On one such occasion, probably during high school, I stumbled upon a video of a snow leopard in pursuit of a wild goat. I clicked on it, letting the tension start to still my fidgeting muscles as he stalked his new prey, the kid only just beginning to sense the danger it was in.

When the chase finally began, I didn’t take a full breath until it finished. I’m not even sure I blinked.

They ran across a near vertical surface, finding instantaneous foot holds in a cliff face that I could barely comprehend. Gravity was a mere suggestion to them, hooves and paws the barest hints of anchors to the uncaring ground, practically flying across the mountainside.
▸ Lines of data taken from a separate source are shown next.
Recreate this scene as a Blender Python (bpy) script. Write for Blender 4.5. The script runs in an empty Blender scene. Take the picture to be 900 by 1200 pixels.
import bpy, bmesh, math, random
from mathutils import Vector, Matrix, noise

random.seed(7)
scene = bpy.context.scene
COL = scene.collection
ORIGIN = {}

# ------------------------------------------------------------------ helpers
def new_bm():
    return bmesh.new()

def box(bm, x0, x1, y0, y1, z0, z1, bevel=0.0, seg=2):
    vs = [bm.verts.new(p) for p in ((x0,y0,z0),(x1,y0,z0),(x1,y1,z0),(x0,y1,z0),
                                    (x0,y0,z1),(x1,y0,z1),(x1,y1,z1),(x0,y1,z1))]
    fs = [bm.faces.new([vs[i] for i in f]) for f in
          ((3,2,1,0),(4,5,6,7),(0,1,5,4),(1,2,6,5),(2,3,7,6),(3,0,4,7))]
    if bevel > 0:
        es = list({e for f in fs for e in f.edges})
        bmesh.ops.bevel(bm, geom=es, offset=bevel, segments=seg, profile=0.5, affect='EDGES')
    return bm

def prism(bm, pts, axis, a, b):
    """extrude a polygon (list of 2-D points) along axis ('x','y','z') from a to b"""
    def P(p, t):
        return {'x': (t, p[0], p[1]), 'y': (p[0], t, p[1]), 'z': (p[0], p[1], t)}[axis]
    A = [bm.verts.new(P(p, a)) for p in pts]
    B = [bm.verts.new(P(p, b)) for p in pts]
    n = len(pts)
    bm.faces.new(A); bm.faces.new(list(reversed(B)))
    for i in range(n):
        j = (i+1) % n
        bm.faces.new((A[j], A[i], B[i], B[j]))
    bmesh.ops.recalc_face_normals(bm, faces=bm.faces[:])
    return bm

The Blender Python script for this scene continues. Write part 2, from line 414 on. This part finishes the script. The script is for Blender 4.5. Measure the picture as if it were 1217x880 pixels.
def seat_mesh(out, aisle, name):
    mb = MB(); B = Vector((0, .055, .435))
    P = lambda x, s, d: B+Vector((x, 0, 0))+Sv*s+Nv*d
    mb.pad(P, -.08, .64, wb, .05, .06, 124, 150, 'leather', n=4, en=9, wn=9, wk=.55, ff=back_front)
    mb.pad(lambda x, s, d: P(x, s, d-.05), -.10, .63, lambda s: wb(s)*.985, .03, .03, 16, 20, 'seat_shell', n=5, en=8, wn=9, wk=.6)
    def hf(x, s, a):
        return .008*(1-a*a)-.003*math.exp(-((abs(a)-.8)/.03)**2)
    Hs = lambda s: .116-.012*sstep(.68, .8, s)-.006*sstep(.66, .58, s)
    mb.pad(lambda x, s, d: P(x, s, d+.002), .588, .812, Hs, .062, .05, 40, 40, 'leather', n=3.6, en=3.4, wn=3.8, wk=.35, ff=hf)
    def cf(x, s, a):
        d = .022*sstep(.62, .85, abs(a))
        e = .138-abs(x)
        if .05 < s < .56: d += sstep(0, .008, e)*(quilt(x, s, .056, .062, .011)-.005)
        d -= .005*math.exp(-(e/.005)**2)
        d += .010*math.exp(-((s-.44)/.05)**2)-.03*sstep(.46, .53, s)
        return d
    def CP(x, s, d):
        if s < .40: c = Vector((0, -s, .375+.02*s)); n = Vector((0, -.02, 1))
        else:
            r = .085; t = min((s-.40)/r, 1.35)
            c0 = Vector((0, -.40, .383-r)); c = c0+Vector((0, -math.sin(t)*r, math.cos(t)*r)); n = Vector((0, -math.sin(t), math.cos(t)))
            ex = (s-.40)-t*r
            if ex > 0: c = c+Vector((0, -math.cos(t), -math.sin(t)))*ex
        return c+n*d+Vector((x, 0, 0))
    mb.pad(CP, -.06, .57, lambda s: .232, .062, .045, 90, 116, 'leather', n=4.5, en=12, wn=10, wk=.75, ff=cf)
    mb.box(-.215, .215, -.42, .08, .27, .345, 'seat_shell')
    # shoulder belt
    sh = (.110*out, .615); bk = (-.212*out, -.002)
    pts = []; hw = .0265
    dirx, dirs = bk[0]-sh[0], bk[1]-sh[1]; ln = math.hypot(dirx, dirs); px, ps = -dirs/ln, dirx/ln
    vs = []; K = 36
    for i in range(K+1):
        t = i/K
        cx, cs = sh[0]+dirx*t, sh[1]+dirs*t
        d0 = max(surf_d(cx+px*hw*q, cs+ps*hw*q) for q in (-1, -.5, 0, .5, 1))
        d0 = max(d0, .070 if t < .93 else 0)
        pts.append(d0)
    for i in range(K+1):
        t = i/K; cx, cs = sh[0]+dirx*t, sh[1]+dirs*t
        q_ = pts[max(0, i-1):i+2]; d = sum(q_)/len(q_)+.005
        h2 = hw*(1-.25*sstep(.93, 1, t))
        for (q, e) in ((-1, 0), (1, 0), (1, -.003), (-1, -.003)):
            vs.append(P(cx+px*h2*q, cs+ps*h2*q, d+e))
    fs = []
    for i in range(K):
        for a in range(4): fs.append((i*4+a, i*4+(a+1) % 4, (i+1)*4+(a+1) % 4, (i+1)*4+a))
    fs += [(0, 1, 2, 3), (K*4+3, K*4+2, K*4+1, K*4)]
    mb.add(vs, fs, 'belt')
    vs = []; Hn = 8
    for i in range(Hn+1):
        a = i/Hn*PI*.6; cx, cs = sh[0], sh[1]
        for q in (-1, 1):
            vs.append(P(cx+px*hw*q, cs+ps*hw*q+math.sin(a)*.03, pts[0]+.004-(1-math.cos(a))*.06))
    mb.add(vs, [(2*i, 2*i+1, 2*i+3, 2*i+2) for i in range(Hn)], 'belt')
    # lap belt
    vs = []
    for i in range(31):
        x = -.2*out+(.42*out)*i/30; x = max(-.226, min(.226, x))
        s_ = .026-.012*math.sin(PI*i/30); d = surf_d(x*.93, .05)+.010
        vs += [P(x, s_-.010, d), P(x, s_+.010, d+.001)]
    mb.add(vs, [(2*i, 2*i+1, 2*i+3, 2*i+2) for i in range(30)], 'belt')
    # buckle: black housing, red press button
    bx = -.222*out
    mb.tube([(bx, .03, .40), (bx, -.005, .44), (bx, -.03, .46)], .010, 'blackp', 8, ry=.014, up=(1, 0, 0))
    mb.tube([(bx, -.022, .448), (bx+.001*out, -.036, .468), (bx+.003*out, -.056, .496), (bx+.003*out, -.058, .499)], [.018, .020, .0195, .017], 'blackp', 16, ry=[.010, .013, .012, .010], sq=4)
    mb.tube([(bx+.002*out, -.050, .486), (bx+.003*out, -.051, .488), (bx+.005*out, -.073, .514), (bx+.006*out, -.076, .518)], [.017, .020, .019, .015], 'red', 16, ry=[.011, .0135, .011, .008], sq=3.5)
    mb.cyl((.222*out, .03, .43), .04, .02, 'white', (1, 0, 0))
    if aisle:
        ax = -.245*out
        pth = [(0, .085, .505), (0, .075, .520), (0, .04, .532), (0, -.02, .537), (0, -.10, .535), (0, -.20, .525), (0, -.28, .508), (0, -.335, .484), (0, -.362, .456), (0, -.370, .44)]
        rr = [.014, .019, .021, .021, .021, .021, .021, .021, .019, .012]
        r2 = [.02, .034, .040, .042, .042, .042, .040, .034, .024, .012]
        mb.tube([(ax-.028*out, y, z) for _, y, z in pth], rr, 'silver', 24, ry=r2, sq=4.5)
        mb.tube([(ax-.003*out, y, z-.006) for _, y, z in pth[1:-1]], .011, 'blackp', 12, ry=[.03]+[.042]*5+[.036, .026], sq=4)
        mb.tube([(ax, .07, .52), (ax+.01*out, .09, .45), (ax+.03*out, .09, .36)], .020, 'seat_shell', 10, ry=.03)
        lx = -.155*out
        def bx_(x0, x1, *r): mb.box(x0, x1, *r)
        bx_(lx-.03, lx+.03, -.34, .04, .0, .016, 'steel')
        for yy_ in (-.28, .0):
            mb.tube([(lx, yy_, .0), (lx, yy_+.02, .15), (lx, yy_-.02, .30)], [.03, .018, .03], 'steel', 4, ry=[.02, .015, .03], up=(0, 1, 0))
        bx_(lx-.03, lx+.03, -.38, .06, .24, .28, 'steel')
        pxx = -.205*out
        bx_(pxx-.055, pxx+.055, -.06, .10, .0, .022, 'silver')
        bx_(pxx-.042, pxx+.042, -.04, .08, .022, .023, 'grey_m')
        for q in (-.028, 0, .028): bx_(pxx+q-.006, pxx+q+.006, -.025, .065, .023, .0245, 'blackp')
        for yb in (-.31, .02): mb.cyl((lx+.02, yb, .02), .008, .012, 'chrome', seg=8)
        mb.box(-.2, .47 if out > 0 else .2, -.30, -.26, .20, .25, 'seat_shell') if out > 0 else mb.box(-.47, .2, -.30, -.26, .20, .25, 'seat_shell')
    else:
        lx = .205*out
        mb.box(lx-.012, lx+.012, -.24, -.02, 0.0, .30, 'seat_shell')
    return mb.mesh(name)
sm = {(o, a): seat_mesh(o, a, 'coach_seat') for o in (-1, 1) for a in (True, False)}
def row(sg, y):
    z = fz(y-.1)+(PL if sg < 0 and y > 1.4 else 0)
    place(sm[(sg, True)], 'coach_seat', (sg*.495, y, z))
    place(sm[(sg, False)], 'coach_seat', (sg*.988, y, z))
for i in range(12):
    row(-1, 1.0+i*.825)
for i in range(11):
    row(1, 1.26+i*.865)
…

I couldn’t believe what I was seeing, but there it was, unfolding in front of my eyes; an impossible race, the competitors so much farther from human than I’d ever realized before.

The goat survived, in the end. The leopard fell to its death. I’m sure there’s symbolism in that, but I don’t really care to unearth it.

 

I’ve only done a handful of readings in my lifetime, breaking out one of my tarot decks only for reference nowadays. But in the past few years, I’ve learned a lot more about each of the arcana than ever before: their strengths and weaknesses, their own secret contradictions. For example, when you pull cards, and one comes out facing away from you instead, the meaning of it reverses, prophesying its opposite. The Devil card, when preaching upside down, refers to releasing limiting beliefs, exploring dark thoughts, and detachment.

When I look at it, I think of who I am now: a person tethered only by the loosest of threads, fluid as wine, and hungering for more. I am not a sheep, waiting dutifully to be corralled into an order I do not understand, and no amount of fire or threats will change that.

I’m a lot like my nana, with a craving for freedom and art and nature we’ll never be able to stifle, but we have very different muses. Her sin is my worship. Her blasphemy is my devotion. Her sheep is my goat. Her god is my devil.

Why would I follow her earthly rules, when my cloven feet feel like they’re so rarely touching the ground?